Aku berusaha buka pola pikir dia, kalo jalan hidup yang akan kita hadapi nggak akan selalu seperti yang ada di bayangan kita. Karena alur hidup itu abstrak dan penuh teka-teki. Makanya kita juga harus berpikir abstrak dan terbuka. Jangan hanya memikirkan satu kemungkinan, pikirkan banyak kemungkinan sekaligus. Jangan hanya punya satu rencana, pikirkan banyak rencana. Karena alur hidup ini kan penuh sama sebab akibat, dan kadang kita menemui berbagai sebab-sebab nggak terduga yang akhirnya menyebabkan akibat tak terduga juga.
Makanya, benarlah perkataan, “Bermimpilah sejauh mungkin, setinggi mungkin.” Karena itu yang akan membuat kita lebih ambisius dan fleksibel. Jangan hanya bermimpi satu, bermimpilah banyak-banyak.
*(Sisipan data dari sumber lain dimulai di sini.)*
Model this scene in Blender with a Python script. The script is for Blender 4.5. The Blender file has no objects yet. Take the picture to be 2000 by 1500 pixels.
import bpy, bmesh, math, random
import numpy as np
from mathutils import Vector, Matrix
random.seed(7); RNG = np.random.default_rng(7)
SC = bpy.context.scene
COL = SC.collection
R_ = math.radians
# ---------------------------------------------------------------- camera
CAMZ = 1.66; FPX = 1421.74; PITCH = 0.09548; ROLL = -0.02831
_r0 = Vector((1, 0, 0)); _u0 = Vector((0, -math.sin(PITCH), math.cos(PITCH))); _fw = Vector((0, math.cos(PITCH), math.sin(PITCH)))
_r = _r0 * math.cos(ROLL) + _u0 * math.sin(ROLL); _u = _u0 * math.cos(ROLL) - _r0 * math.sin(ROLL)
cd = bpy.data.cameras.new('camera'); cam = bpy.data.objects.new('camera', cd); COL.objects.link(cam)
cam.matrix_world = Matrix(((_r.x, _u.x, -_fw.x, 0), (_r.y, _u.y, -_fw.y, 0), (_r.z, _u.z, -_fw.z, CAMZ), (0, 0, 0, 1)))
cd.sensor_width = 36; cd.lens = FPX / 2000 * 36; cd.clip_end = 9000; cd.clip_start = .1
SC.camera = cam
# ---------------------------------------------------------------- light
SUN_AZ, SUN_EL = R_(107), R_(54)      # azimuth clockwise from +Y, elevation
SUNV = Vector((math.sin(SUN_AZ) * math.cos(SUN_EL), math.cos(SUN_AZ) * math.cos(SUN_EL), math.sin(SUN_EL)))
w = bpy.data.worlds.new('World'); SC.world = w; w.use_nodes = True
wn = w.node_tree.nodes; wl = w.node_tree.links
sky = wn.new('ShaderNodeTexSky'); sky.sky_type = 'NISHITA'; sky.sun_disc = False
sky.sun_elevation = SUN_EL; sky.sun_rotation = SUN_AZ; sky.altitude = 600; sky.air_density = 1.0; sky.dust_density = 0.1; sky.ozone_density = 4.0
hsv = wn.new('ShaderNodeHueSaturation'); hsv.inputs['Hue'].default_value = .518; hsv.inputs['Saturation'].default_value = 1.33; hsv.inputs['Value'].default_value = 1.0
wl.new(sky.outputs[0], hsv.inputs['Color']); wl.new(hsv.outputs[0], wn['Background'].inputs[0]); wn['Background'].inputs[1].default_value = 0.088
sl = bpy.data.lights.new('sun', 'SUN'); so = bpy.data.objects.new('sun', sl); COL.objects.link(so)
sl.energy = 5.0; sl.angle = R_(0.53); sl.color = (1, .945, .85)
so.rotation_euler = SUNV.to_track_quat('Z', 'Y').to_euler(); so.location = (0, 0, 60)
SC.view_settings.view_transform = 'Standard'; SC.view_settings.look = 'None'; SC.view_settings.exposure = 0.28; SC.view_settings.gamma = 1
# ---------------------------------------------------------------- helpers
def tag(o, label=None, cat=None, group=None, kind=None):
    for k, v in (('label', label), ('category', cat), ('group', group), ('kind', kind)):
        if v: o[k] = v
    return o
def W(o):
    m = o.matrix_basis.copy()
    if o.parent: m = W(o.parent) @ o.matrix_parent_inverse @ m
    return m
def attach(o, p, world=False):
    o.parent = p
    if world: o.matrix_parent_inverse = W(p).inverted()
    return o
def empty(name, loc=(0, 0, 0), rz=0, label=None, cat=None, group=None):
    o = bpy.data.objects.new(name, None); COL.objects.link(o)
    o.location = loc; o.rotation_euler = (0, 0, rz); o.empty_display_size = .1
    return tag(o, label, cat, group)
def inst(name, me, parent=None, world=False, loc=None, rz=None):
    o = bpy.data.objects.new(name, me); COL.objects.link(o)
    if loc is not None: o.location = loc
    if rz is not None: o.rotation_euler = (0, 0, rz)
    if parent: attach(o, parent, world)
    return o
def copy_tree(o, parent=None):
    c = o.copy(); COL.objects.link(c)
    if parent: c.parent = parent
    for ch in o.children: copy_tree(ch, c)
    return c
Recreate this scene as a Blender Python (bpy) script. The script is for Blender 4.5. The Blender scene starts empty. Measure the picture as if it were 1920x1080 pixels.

Ketika kita nyiapin planning buat diri kita, lihat potensi diri kita yang terjauh. Kemudian siapkan rencana untuk kedepannya sesuai dengan kaedah sebab akibat yang ada pada diri kita.
Oh, aku mau kuliah ke kampus A, masuk jurusan B. Itu Akibatnya. Apa sebab yang bisa menghasilkan akibat tersebut? Belajar, doa dan lainnya. Jangan cuma satu planning, siapkan banyak planning seperti itu dengan beragam kemungkinan. Sama satu lagi, banyak doa. Karena nggak mungkin kita sok-sokan berusaha sendiri tanpa ada doa sama sekali.
Kembali lagi ke awal, intinya, untuk semua temenku dari pondok pesantren manapun, tolong ketika ada jadwal pulang ke rumah, libur, jangan cuma dipake healing aja. Coba cari informasi-informasi mendukung yang dengan itu kamu bisa mengetahui mimpi kamu sebenarnya, bisa tahu mau ngapain, dan ketika selesai mondok, kamu bisa ambil jalan yang lebih terbuka dan beda dari yang lain.